D.
Gates Police Confrontation Ends With Charge Dropped
July 21 (Bloomberg) -- Police in Cambridge, Massachusetts, dropped a disorderly conduct charge against Harvard University African American studies professor Henry Louis Gates Jr., calling his arrest last week
“regrettable and unfortunate.”
“This incident should not be viewed as one that demeans the character and reputation of Professor Gates or the character of the Cambridge Police Department,” said a statement today issued jointly by Gates, the police, the city of Cambridge and the Middlesex County district attorney. “All parties agree that this is a just resolution to an unfortunate set of circumstances.”
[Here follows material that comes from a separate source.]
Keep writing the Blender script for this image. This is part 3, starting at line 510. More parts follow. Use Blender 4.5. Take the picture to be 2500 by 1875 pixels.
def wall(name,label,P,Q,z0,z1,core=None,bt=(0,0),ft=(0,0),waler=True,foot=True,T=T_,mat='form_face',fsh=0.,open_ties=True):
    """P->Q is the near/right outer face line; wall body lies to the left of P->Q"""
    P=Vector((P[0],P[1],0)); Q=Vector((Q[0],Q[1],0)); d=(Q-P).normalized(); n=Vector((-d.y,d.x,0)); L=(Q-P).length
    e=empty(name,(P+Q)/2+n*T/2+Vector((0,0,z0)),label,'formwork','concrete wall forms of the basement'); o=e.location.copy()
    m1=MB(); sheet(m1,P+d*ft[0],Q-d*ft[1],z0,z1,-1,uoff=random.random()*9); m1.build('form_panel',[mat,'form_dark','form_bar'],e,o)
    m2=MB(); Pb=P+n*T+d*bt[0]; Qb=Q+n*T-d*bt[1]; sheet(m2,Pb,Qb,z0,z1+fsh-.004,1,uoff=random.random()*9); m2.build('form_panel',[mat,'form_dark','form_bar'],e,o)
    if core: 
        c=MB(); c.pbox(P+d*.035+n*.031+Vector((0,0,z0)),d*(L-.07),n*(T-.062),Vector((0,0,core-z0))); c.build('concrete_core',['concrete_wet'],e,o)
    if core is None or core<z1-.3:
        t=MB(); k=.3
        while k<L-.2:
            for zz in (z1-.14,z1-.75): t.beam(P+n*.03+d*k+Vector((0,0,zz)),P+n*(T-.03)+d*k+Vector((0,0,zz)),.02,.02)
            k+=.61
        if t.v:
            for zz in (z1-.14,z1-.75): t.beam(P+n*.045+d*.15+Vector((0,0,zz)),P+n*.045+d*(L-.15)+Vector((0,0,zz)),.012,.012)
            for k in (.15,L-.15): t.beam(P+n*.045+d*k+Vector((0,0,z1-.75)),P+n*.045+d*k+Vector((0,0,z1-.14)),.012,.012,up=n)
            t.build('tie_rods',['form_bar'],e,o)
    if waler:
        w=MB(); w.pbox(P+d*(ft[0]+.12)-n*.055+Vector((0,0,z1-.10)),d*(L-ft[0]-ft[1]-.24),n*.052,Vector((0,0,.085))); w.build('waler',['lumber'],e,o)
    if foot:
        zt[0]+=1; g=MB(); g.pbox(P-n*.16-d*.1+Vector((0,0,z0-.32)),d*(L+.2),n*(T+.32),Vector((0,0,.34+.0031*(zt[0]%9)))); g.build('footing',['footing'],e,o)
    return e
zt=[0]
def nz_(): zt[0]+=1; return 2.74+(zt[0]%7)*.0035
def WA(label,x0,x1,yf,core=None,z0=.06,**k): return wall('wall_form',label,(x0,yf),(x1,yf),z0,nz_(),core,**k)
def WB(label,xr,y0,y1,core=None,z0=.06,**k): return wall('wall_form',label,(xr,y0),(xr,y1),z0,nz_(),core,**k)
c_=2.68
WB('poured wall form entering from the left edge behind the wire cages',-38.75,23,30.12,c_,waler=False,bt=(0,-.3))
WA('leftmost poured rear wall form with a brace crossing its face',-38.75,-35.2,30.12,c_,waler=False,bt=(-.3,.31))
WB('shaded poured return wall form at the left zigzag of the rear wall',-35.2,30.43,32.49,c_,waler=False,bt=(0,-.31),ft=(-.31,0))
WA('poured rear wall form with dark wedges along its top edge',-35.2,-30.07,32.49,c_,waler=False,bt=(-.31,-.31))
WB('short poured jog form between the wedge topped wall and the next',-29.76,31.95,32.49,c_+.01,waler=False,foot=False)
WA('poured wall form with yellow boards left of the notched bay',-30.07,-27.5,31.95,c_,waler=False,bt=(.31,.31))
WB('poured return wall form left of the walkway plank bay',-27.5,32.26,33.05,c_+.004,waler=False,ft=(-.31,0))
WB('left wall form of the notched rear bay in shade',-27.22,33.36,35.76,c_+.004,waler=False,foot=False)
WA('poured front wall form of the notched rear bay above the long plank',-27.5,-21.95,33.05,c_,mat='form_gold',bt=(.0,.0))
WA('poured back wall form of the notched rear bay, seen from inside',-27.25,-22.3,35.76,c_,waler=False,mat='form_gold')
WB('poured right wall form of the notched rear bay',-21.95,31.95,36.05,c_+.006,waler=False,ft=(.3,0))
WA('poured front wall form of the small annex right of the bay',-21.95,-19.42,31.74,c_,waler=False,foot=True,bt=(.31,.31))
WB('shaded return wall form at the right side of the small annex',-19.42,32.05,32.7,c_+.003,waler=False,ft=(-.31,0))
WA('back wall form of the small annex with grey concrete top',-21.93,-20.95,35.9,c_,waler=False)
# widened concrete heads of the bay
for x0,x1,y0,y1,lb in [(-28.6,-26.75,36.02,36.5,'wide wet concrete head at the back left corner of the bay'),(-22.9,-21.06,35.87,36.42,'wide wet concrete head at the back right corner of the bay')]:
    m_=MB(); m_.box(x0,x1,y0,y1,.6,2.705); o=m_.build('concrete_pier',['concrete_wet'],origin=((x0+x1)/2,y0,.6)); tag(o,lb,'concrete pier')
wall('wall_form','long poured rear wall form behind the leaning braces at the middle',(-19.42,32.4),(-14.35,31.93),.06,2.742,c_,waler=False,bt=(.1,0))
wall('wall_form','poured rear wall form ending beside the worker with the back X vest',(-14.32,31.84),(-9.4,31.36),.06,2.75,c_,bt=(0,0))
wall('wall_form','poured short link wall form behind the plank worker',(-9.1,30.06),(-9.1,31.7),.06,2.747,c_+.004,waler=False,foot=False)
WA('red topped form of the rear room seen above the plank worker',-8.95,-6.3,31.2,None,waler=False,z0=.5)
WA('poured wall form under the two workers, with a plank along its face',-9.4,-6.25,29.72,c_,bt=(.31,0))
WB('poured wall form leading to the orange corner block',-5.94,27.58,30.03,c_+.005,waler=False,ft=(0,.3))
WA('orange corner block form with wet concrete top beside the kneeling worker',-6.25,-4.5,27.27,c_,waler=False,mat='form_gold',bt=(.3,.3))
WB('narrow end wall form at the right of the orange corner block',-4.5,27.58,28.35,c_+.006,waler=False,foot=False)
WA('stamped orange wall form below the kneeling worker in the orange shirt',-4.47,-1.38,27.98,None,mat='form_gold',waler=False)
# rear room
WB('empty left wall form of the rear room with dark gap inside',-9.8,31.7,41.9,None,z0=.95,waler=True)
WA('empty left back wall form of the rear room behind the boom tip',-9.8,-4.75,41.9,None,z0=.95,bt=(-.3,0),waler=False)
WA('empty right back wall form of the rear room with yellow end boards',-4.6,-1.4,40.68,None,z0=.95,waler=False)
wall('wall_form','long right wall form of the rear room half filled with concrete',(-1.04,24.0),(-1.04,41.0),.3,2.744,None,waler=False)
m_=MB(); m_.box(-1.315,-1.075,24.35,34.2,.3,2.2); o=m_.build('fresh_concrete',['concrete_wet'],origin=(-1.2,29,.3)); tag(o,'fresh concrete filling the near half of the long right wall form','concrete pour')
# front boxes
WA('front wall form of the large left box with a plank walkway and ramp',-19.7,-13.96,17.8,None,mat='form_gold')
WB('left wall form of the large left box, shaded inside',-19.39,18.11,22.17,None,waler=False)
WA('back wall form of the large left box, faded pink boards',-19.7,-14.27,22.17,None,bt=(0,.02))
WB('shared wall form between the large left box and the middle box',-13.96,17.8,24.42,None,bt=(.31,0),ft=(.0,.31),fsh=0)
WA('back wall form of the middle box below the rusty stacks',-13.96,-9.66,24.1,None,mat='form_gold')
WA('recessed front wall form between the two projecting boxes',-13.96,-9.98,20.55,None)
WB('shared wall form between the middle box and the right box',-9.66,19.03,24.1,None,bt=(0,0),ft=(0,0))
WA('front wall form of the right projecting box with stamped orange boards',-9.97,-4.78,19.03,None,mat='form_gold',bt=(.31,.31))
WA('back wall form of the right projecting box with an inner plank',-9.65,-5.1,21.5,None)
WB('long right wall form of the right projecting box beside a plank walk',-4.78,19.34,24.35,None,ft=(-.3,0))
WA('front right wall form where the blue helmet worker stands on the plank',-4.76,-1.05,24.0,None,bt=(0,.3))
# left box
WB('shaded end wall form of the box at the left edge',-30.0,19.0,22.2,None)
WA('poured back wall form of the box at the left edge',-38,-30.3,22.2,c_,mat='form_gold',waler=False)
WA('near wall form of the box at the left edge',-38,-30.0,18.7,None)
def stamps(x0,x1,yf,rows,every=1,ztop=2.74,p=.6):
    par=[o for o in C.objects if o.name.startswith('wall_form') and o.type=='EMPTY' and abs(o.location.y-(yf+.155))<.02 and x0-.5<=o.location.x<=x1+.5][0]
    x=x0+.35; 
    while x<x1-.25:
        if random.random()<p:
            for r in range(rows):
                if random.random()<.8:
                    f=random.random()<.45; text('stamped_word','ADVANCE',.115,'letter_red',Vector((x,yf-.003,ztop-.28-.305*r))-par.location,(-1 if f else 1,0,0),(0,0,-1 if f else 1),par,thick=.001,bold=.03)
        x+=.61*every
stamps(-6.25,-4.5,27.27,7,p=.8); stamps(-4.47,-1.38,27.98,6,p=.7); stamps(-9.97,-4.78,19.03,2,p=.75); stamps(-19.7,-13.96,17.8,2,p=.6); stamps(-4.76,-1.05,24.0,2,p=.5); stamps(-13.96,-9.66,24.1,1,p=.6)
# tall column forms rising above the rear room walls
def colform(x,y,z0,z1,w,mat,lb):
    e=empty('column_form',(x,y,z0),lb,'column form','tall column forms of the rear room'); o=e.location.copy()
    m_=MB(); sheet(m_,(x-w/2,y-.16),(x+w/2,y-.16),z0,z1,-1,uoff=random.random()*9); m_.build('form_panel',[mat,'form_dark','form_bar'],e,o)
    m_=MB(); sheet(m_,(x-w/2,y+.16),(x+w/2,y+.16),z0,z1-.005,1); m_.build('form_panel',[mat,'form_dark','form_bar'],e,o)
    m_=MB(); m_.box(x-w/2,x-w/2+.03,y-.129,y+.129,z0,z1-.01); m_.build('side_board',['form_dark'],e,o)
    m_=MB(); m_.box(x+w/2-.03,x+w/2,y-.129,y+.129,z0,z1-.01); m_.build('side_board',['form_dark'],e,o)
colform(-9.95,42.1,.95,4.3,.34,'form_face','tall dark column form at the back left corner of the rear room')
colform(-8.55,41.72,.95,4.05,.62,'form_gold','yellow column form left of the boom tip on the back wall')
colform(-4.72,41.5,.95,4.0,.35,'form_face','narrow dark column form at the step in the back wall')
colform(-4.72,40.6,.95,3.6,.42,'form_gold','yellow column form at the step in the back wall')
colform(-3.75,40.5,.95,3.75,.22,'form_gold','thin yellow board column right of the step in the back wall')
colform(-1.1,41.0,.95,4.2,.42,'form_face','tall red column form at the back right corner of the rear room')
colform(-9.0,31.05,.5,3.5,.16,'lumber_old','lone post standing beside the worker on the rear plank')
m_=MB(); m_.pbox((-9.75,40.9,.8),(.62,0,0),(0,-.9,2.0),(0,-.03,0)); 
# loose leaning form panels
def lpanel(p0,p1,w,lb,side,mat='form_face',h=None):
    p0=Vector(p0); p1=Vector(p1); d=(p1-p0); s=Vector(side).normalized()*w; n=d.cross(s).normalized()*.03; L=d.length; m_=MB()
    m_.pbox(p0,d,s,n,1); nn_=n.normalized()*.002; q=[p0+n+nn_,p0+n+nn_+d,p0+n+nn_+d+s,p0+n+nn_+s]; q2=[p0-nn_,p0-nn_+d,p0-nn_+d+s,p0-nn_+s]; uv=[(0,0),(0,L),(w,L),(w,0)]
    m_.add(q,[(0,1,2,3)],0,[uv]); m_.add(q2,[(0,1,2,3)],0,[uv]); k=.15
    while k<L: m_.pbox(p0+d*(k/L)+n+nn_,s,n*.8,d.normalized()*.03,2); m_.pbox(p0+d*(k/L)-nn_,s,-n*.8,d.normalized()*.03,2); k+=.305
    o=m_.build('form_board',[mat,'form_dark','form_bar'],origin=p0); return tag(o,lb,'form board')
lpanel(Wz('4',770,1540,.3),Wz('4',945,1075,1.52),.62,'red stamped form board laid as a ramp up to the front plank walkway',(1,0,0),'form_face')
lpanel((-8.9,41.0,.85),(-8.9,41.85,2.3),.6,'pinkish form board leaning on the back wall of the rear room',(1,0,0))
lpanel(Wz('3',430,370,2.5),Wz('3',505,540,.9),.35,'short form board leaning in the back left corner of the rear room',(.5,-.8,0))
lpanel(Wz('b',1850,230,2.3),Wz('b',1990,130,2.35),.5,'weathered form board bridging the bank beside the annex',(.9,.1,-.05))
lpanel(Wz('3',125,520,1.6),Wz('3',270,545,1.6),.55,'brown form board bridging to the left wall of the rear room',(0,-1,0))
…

Gates, 58, director of Harvard’s W.E.B. Du Bois Institute for African & African American Research, was handcuffed and hauled away in a police car July 16 at 12:44 p.m. in front of his home in Cambridge, where Harvard is located, according to a police report. Police responded after a woman caller reported a man trying to force open the door of the Ware Street home with his shoulder, according to Officer Carlos Figueroa’s arrest report.
With stories appearing in The Times of London and newspapers across the U.S., the arrest drew international attention and rekindled some Harvard faculty members’ concern that police may be singling out black men for harassment, said S. Allen Counter, a university neuroscientist who was stopped by Harvard’s campus police in 2004. A panel commissioned by university President Drew Faust earlier this year said the school should create an outside ombudsman to review how its officers interact with students, faculty and staff.
http://www.bloomberg.com/apps/news?pid=20601103&sid=anupUHzw.F0Y
Let's see the hands of all the knuckleheads who believe that a department will call the proper actions of one of its officers "regrettable and unfortunate."